In the final analysis, new-style executive presentations handle conflict and stress for the decision maker in the same way that Disneyland handles these issues for its patrons: keeping them mostly out of sight and out of mind, but preserving just enough of them to make the experience somewhat "stimulating" and "fun," in a bland sort of way.
Stressed-out executives have found it only too easy to become hooked on communications of this type. This has often allowed style to take precedence over substance.
In fact, the phenomenal recent growth in demand for management consulting services may be attributable largely to the appeal of these vendors’ methods of organizing and presenting information--since outside of a few smaller "boutique" firms, the expertise of the consultants provided on any given project is not typically very deep, and many of the consultants are just barely out of college.

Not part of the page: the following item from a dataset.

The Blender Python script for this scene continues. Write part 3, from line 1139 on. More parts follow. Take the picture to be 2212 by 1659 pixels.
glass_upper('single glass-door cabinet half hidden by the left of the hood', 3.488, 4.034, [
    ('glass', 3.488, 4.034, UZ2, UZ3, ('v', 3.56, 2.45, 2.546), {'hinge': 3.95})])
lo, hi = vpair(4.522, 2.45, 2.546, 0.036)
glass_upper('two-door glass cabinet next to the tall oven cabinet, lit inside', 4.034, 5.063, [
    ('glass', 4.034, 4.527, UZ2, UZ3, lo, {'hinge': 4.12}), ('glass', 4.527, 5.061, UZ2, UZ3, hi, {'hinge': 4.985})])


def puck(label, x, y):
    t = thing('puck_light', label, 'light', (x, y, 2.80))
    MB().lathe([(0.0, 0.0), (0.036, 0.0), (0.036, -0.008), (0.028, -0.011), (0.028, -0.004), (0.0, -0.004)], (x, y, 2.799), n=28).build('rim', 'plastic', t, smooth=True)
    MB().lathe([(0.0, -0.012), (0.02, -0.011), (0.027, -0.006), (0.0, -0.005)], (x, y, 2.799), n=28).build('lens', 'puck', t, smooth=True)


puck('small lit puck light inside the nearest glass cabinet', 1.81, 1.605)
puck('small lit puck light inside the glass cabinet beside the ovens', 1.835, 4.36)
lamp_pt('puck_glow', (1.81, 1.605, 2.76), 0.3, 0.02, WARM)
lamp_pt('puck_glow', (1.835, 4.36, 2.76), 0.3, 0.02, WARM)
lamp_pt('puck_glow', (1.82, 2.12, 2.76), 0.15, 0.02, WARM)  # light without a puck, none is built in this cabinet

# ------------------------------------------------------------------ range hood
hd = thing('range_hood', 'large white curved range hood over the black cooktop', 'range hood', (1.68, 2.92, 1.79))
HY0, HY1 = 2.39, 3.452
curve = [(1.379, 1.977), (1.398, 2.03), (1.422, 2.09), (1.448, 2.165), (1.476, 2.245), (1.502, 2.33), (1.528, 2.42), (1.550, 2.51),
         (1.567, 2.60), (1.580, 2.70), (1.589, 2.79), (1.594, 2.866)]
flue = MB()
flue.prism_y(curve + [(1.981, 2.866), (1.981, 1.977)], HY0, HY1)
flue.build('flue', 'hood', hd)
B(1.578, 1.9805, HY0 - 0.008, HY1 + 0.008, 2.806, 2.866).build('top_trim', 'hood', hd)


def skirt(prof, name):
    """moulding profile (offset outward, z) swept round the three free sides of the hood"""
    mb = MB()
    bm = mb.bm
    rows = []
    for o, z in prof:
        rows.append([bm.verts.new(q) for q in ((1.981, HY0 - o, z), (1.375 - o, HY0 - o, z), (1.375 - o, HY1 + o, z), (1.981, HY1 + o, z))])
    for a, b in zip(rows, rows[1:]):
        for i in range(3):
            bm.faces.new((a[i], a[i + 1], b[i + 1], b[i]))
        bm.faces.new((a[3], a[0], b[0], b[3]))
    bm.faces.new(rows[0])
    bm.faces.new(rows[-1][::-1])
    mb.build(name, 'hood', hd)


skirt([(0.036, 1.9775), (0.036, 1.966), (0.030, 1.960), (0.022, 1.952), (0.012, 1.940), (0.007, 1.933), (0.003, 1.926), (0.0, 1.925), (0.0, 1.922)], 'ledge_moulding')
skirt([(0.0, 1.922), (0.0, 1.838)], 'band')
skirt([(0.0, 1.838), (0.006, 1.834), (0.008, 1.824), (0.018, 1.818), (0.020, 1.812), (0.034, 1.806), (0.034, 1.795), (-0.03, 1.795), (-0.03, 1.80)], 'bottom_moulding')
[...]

Even after any outside consultants have packed up and moved on, over-use of this type of communication can keep decision makers substantially out of touch with their businesses.
Partly this represents a simple aversion on the part of executives who have become accustomed to the smooth ease of consultant-style communications to re-enter the bumptious, fractious, and messy process of sorting out real-life business problems in conjunction with the people who actually face them day to day.
But it is often also largely a matter of simply having heard certain blandly non-inflammatory statements repeated enough times, and seen certain compelling graphic images in enough presentations and documents, that these have effectively become "true"whether or not they actually had anything to do with the realities of the business and its operations.